◆ **Information shown**

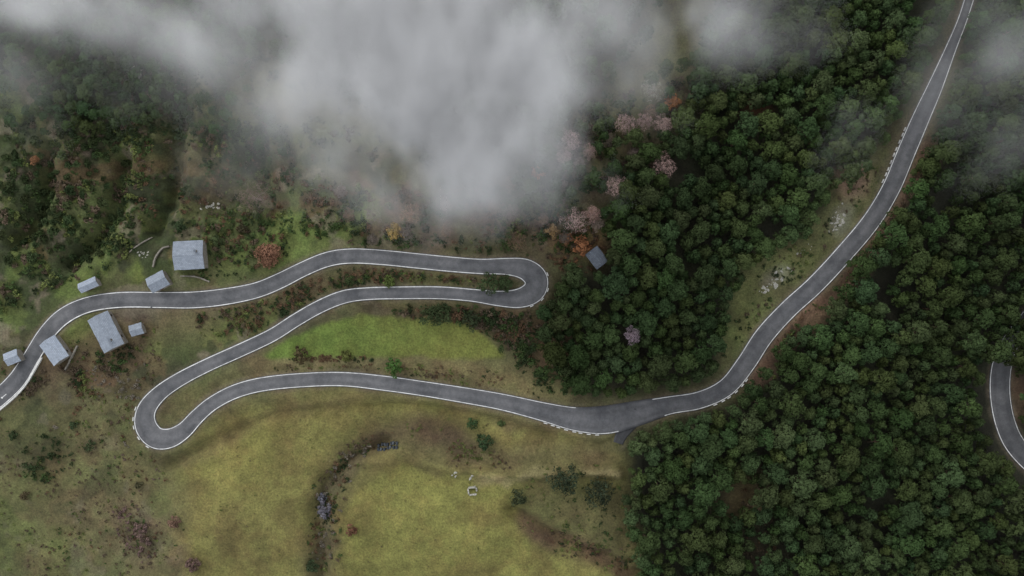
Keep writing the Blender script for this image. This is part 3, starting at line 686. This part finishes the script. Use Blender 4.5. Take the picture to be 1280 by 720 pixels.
gable('stone_hut', 'grey slate roofed hut at the edge of the pine wood', 746, 322, 24, 19, -52, 2.6, .6, 'slate_d', False, 1, cat='hut')
x, y, _ = W(591, 612); t = empty('stone_ruin', (x, y, float(hs(x, y))), R(8)); tag(t, 'tiny roofless stone ruin standing alone in the meadow', 'ruin')
rr_ = random.Random(4)
for (cx, cy, lx, ly) in ((0, 1.1, 2.2, .45), (0, -1.1, 2.2, .45), (-1.3, 0, .45, 1.7), (1.3, .3, .45, 1.1)):
    V, F = [], []; n = 5
    for i in range(n):
        f = (i/(n-1)-.5); hh = .9+rr_.uniform(-.3, .3); px_, py_ = (cx+f*lx, cy) if lx > ly else (cx, cy+f*ly)
        ox, oy = (0, ly/2) if lx > ly else (lx/2, 0)
        V += [(px_-ox, py_-oy, -.4), (px_-ox, py_-oy, hh), (px_+ox, py_+oy, hh+rr_.uniform(-.1, .1)), (px_+ox, py_+oy, -.4)]
    for i in range(n-1):
        for k in range(4): F.append((i*4+k, i*4+(k+1) % 4, (i+1)*4+(k+1) % 4, (i+1)*4+k))
    F += [(0, 1, 2, 3), tuple((n-1)*4+k for k in (3, 2, 1, 0))]
    link('wall', pmesh('wall', V, F), M['pale'], t)

def wall(pts, label, wdt=.45, h=.7):
    S = catmull([(*p, 0) for p in pts], 3.0); x, y = Wa(S[:, 0], S[:, 1]); z = hs(x, y); tx, ty = np.gradient(x), np.gradient(y); L = np.hypot(tx, ty); nx, ny = -ty/L, tx/L; V, F = [], []
    for i in range(len(x)):
        j = rng.uniform(-.08, .08, 2)
        for s, zz in ((-1, -.4), (-1, h+j[0]), (1, h+j[1]), (1, -.4)): V.append((x[i]+nx[i]*s*(wdt/2+j[0]*.5), y[i]+ny[i]*s*(wdt/2+j[1]*.5), z[i]+zz))
    for i in range(len(x)-1):
        for k in range(4): F.append((i*4+k, i*4+(k+1) % 4, (i+1)*4+(k+1) % 4, (i+1)*4+k))
    F += [(0, 1, 2, 3), tuple((len(x)-1)*4+k for k in (3, 2, 1, 0))]
    o = link('stone_wall', pmesh('stone_wall', V, F), M['stone']); tag(o, label, 'wall')
wall([(213,308),(203,311),(196,320),(193,334)], 'low curved stone wall around the grass plot left of the square house')
wall([(160,318),(172,308),(186,296)], 'low ruined stone wall up the slope left of the square house', .3, .4)
wall([(226,345),(245,346),(262,352)], 'low stone wall between the square house and the road')
wall([(98,432),(92,445),(84,462)], 'low stone wall right of the pale roofed house in the left bend', .4)

def rock_mesh(seed):
    import bmesh
    bm = bmesh.new(); bmesh.ops.create_icosphere(bm, subdivisions=2, radius=1.0); r = random.Random(seed)
    ds = [(Vector((r.uniform(-1, 1), r.uniform(-1, 1), r.uniform(-.3, 1))).normalized(), r.uniform(.45, .8)) for _ in range(9)]
    for v in bm.verts:
        for d, c in ds:
            k = v.co.dot(d)
            if k > c: v.co -= d*(k-c)
        v.co *= 1+r.uniform(-.08, .08)
        v.co.z *= .45
    me = bpy.data.meshes.new('rock'); bm.to_mesh(me); bm.free(); me.materials.append(M['pale']); return me
rocks = [rock_mesh(k) for k in range(6)]
for cx, cy, sx, sy, rot, n, s0, s1, lb in [
 (970,350,26,8,-38,38,.15,.7,'pale rock of the outcrop in the clearing beside the climbing road'),
 (1047,275,8,24,20,38,.15,.65,'pale rock of the outcrop higher along the climbing road'),
 (1005,313,14,5,-30,12,.15,.4,'small pale rock between the two roadside outcrops'),
 (262,258,13,7,0,16,.2,.7,'grey rock of the pile above the hamlet'),
 (571,592,6,5,0,5,.3,.7,'pale rock of the small pile left of the stone ruin'),
 (590,594,5,4,0,4,.3,.7,'pale rock of the small pile above the stone ruin'),
 (178,318,10,7,0,12,.2,.5,'grey stone of the rubble left of the grass plot'),
 (165,90,12,7,0,7,.4,1.1,'grey rock poking out of the upper left grove')]:
    for k in range(n):
        a = rng.uniform(0, 6.28); q = rng.uniform(0, 1)**.7; ux, uy = q*sx*math.cos(a), q*sy*math.sin(a); cr_, sr_ = math.cos(R(rot)), math.sin(R(rot))
        x, y, _ = W(cx+ux*cr_-uy*sr_, cy+ux*sr_+uy*cr_); s = s0+(s1-s0)*rng.uniform(0, 1)**2
        o = link('rock', rocks[k % 6]); o.location = (x, y, float(hs(x, y))+s*.05); o.rotation_euler = (0, 0, rng.uniform(0, 6)); o.scale = (s*1.5, s*.9, s); tag(o, lb, 'rock', lb.replace('pale rock', 'pale rocks').replace('grey rock', 'grey rocks').replace('grey stone', 'grey stones'))

V = [(-.6, -.15, -.5), (.6, -.15, -.5), (.6, .15, -.5), (-.6, .15, -.5), (-.6, -.15, .3), (.6, -.15, .3), (.6, .15, .3), (-.6, .15, .3), (-.52, -.09, .4), (.52, -.09, .4), (.52, .09, .4), (-.52, .09, .4)]
F = [(3, 2, 1, 0), (0, 1, 5, 4), (1, 2, 6, 5), (2, 3, 7, 6), (3, 0, 4, 7), (4, 5, 9, 8), (5, 6, 10, 9), (6, 7, 11, 10), (7, 4, 8, 11), (8, 9, 10, 11)]
gs = pmesh('guard_stone', V, F); gs.materials.append(M['kerb'])
def stones(r, side, p0, p1, lb, gp, step=2.2, off=.12):
    i0, i1 = near(r, *p0), near(r, *p1); s = r.s[min(i0, i1)]
    while s < r.s[max(i0, i1)]:
        i = int(np.argmin(abs(r.s-s))); o = link('guard_stone', gs); k = side*(r.hw[i]+off)
        o.location = (r.x[i]+r.nx[i]*k, r.y[i]+r.ny[i]*k, r.z[i]); o.rotation_euler = (0, 0, math.atan2(-r.nx[i], r.ny[i])); tag(o, lb, 'guard stone', gp); s += step
stones(main, -1, (685,516), (752,527), 'white guard stone along the lower side of the widened road bend', 'guard stones of the widened bend')
stones(main, 1, (1116,232), (1146,158), 'white guard stone on the left side of the climbing road', 'guard stones of the climbing road', 2.2, .3)
stones(main, 1, (671,348), (658,371), 'white guard stone round the outside of the upper hairpin', 'guard stones of the upper hairpin')
stones(main, -1, (183,515), (196,548), 'white guard stone round the outside of the lower hairpin', 'guard stones of the lower hairpin')
stones(main, -1, (925,466), (890,495), 'white guard stone on the outside of the bend above the forest', 'guard stones of the forest bend')
i0, i1 = 0, near(main, 44, 438)
V, F = [], []
for i in range(i0, i1, 2):
    for k, zz in ((main.hw[i]+.1, -.5), (main.hw[i]+.1, .6), (main.hw[i]+.45, .6), (main.hw[i]+.45, -.5)): V.append((main.x[i]-main.nx[i]*k, main.y[i]-main.ny[i]*k, main.z[i]+zz))
n = len(V)//4
for i in range(n-1):
    for k in range(4): F.append((i*4+k, i*4+(k+1) % 4, (i+1)*4+(k+1) % 4, (i+1)*4+k))
F += [(0, 1, 2, 3), tuple((n-1)*4+k for k in (3, 2, 1, 0))]
o = link('parapet_wall', pmesh('parapet_wall', V, F), M['kerb']); tag(o, 'white parapet wall along the outside of the road at the left edge', 'wall')

def bale_mesh():
    V, F = [], []; n = 14; prof = [(-.5, .0), (-.5, .36), (-.44, .44), (.44, .44), (.5, .36), (.5, 0)]
    for xx, rr in prof:
        for k in range(n): a = 2*math.pi*k/n; V.append((xx, max(rr, .01)*math.cos(a), .42+max(rr, .01)*math.sin(a)))
    for i in range(5):
        for k in range(n): F.append((i*n+k, i*n+(k+1) % n, (i+1)*n+(k+1) % n, (i+1)*n+k))
    return pmesh('bale', V, F)
bm1 = bale_mesh(); bm1.materials.append(M['plastic']); bm2 = bm1.copy(); bm2.materials.clear(); bm2.materials.append(M['net'])
ordn = ['first', 'second', 'third', 'fourth', 'fifth', 'sixth', 'seventh']
for k in range(7):
    for j in (0, 1):
        x, y, _ = W(472+k*4.0+random.uniform(-.7, .7), 564-k*.9-j*4.6+random.uniform(-.8, .8)); o = link('wrapped_bale', bm2 if (k+2*j) % 3 == 1 else bm1); o.location = (x, y, float(hs(x, y))); o.rotation_euler = (0, 0, R(98+random.uniform(-25, 25)))
        tag(o, '%s bale from the left in the %s row of dark wrapped bales on the meadow' % (ordn[k], 'upper' if j else 'lower'), 'bale', 'wrapped bales on the meadow')

# ---------------------------------------------------------------- cloud (a true volume drifting over the slope)
CZ = 62.0
def cw(px, py, z=CZ): return ((px-640)/640*T*(H-z), (360-py)/640*T*(H-z), z)
ks = 0.25*(H-CZ)/H
blobs = [(540,40,130,80,1.2,0),(585,110,95,80,1.15,2),(590,175,66,60,.75,-3),(440,110,75,55,.6,2),(670,60,55,55,.38,2),(450,0,120,40,.6,4),
 (250,35,80,46,.32,0),(90,0,150,36,.42,3),(10,90,60,60,.15,0),(350,130,60,50,.2,-3),(400,210,50,50,.13,-5),(190,110,90,40,.05,0),(780,5,110,32,.24,2),(880,40,70,36,.14,0),(760,100,60,50,.1,-3),(960,10,60,50,.09,0),
 (620,235,75,40,.14,-6),(1245,50,50,60,.12,0),(1262,190,45,50,.1,0),(1180,120,50,60,.055,0),(1060,170,50,40,.04,0),(280,210,80,60,.06,-4),(530,240,110,36,.13,-6),(700,190,70,60,.07,-4)]
ng = bpy.data.node_groups.new('cloud_field', 'GeometryNodeTree'); ng.interface.new_socket('Geometry', in_out='INPUT', socket_type='NodeSocketGeometry'); ng.interface.new_socket('Geometry', in_out='OUTPUT', socket_type='NodeSocketGeometry')
go = ng.nodes.new('NodeGroupOutput'); pos = ng.nodes.new('GeometryNodeInputPosition')
def vm(op, a, b):
    n = ng.nodes.new('ShaderNodeVectorMath'); n.operation = op
    for i, v in enumerate((a, b)):
        if isinstance(v, tuple): n.inputs[i].default_value = v
        elif v is not None: ng.links.new(v, n.inputs[i])
    return n
def mt(op, a, b=None, clamp=False):
    n = ng.nodes.new('ShaderNodeMath'); n.operation = op; n.use_clamp = clamp
    for i, v in enumerate((a, b)):
        if isinstance(v, (int, float)): n.inputs[i].default_value = v
        elif v is not None: ng.links.new(v, n.inputs[i])
    return n.outputs[0]
nzw = ng.nodes.new('ShaderNodeTexNoise'); nzw.inputs['Scale'].default_value = .035; nzw.inputs['Detail'].default_value = 3; ng.links.new(pos.outputs[0], nzw.inputs['Vector'])
wv = vm('SUBTRACT', nzw.outputs['Color'], (.5, .5, .5)); wv2 = vm('MULTIPLY', wv.outputs[0], (34., 34., 4.)); pw = vm('ADD', pos.outputs[0], wv2.outputs[0])
tot = None
for px, py, rx, ry, s, dz in blobs:
    c = cw(px, py); c = (c[0], c[1], c[2]+dz)
    d = vm('SUBTRACT', pw.outputs[0], c); q = vm('DIVIDE', d.outputs[0], (rx*ks, ry*ks, 11.0)); l = vm('DOT_PRODUCT', q.outputs[0], q.outputs[0])
    e = mt('MULTIPLY', mt('EXPONENT', mt('MULTIPLY', l.outputs['Value'], -1.0)), float(s)); tot = e if tot is None else mt('ADD', tot, e)
pz = vm('MULTIPLY', pos.outputs[0], (1., .62, .45))
nz = ng.nodes.new('ShaderNodeTexNoise'); nz.inputs['Scale'].default_value = .07; nz.inputs['Detail'].default_value = 8; nz.inputs['Roughness'].default_value = .55; ng.links.new(pz.outputs[0], nz.inputs['Vector'])
f = mt('MAXIMUM', mt('ADD', mt('MULTIPLY', mt('SUBTRACT', nz.outputs[0], .5), 5.0), .78), 0.0)
den = mt('MAXIMUM', mt('SUBTRACT', mt('MULTIPLY', tot, mt('ADD', f, .12)), .01), 0.0)
vc = ng.nodes.new('GeometryNodeVolumeCube'); ng.links.new(den, vc.inputs['Density'])
x0, y1, _ = cw(-60, -60); x1, y0, _ = cw(1340, 350)
vc.inputs['Min'].default_value = (x0, y0, 38); vc.inputs['Max'].default_value = (x1, y1, 88)
vc.inputs['Resolution X'].default_value = 340; vc.inputs['Resolution Y'].default_value = 100; vc.inputs['Resolution Z'].default_value = 30
cm = bpy.data.materials.new('cloud_vapour'); cm.use_nodes = True; nt = cm.node_tree; nt.nodes.clear()
pv = nt.nodes.new('ShaderNodeVolumePrincipled'); om = nt.nodes.new('ShaderNodeOutputMaterial'); nt.links.new(pv.outputs[0], om.inputs['Volume'])
pv.inputs['Color'].default_value = (.99, .99, .99, 1); pv.inputs['Density'].default_value = 0.10; pv.inputs['Anisotropy'].default_value = 0.0
sm_ = ng.nodes.new('GeometryNodeSetMaterial'); sm_.inputs['Material'].default_value = cm
ng.links.new(vc.outputs[0], sm_.inputs[0]); ng.links.new(sm_.outputs[0], go.inputs[0])
co = link('cloud', bpy.data.meshes.new('cloud')); co.data.materials.append(cm); md = co.modifiers.new('cloud_field', 'NODES'); md.node_group = ng
tag(co, 'white grey cloud and thin mist drifting over the upper part of the slope', 'cloud', kind='stuff')

# ---------------------------------------------------------------- light, camera
w = bpy.data.worlds.new('World'); bpy.context.scene.world = w; w.use_nodes = True; nt = w.node_tree
EL, AZ = R(38), R(-35)
sky = nt.nodes.new('ShaderNodeTexSky'); sky.sky_type = 'NISHITA'; sky.sun_disc = False; sky.sun_elevation = EL; sky.sun_rotation = AZ; sky.altitude = 1200
hsn = nt.nodes.new('ShaderNodeHueSaturation'); hsn.inputs['Saturation'].default_value = .15; hsn.inputs['Value'].default_value = 4.3
bg = nt.nodes['Background']; nt.links.new(sky.outputs[0], hsn.inputs['Color']); nt.links.new(hsn.outputs[0], bg.inputs['Color']); bg.inputs['Strength'].default_value = .12
sun = bpy.data.lights.new('Sun', 'SUN'); sun.energy = 1.3; sun.angle = R(12); sun.color = (1, .97, .93); so = bpy.data.objects.new('Sun', sun); C.objects.link(so)
dirv = Vector((math.sin(AZ)*math.cos(EL), math.cos(AZ)*math.cos(EL), math.sin(EL))); so.rotation_euler = dirv.to_track_quat('Z', 'Y').to_euler()
cam = bpy.data.cameras.new('Camera'); cam.sensor_width = 36; cam.lens = 18/T; cam.clip_end = 6000; cam.clip_start = 1
cmo = bpy.data.objects.new('Camera', cam); C.objects.link(cmo); cmo.location = (0, 0, H); cmo.rotation_euler = (0, 0, 0); bpy.context.scene.camera = cmo
vs = bpy.context.scene.view_settings; vs.view_transform = 'Standard'; vs.look = 'None'; vs.exposure = 0
print('T all', time.time()-T0)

◆ **Directions for this task**
Begin at the first line of the material and copy each line exactly through the one containing "link('wall', pmesh('wall', V, F), M['pale'], t)". Omit pictures.

◆ **The response**
Keep writing the Blender script for this image. This is part 3, starting at line 686. This part finishes the script. Use Blender 4.5. Take the picture to be 1280 by 720 pixels.
gable('stone_hut', 'grey slate roofed hut at the edge of the pine wood', 746, 322, 24, 19, -52, 2.6, .6, 'slate_d', False, 1, cat='hut')
x, y, _ = W(591, 612); t = empty('stone_ruin', (x, y, float(hs(x, y))), R(8)); tag(t, 'tiny roofless stone ruin standing alone in the meadow', 'ruin')
rr_ = random.Random(4)
for (cx, cy, lx, ly) in ((0, 1.1, 2.2, .45), (0, -1.1, 2.2, .45), (-1.3, 0, .45, 1.7), (1.3, .3, .45, 1.1)):
    V, F = [], []; n = 5
    for i in range(n):
        f = (i/(n-1)-.5); hh = .9+rr_.uniform(-.3, .3); px_, py_ = (cx+f*lx, cy) if lx > ly else (cx, cy+f*ly)
        ox, oy = (0, ly/2) if lx > ly else (lx/2, 0)
        V += [(px_-ox, py_-oy, -.4), (px_-ox, py_-oy, hh), (px_+ox, py_+oy, hh+rr_.uniform(-.1, .1)), (px_+ox, py_+oy, -.4)]
    for i in range(n-1):
        for k in range(4): F.append((i*4+k, i*4+(k+1) % 4, (i+1)*4+(k+1) % 4, (i+1)*4+k))
    F += [(0, 1, 2, 3), tuple((n-1)*4+k for k in (3, 2, 1, 0))]
    link('wall', pmesh('wall', V, F), M['pale'], t)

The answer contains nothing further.